Extracted records
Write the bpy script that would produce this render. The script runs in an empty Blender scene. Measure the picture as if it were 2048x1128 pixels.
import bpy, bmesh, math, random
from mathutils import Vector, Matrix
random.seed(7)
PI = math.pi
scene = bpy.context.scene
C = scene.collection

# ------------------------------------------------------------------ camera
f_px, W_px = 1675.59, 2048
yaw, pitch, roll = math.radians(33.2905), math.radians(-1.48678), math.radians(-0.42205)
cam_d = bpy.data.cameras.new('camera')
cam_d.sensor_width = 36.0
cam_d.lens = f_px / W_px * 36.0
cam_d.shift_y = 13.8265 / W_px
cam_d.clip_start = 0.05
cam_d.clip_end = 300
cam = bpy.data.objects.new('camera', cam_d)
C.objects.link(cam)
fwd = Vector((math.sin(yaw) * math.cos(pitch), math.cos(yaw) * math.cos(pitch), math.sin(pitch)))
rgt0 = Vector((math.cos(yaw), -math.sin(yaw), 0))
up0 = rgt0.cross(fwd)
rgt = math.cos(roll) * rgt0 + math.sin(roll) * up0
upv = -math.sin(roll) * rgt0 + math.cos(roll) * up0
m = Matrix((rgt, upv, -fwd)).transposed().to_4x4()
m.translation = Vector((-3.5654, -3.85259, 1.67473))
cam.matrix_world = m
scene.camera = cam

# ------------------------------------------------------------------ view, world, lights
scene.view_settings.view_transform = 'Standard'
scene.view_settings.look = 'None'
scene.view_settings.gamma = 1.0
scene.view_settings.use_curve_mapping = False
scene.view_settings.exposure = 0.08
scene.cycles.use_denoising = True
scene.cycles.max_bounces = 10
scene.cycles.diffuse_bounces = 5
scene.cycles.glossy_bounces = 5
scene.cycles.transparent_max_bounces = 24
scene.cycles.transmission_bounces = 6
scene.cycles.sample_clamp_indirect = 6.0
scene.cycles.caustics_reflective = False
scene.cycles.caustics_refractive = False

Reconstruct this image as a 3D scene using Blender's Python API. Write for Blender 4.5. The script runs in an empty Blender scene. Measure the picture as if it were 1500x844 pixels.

◆ **Task objective**: Give the number of lines in the records that contain the string "empty", with no other output.

◆ **Exercise result**: 2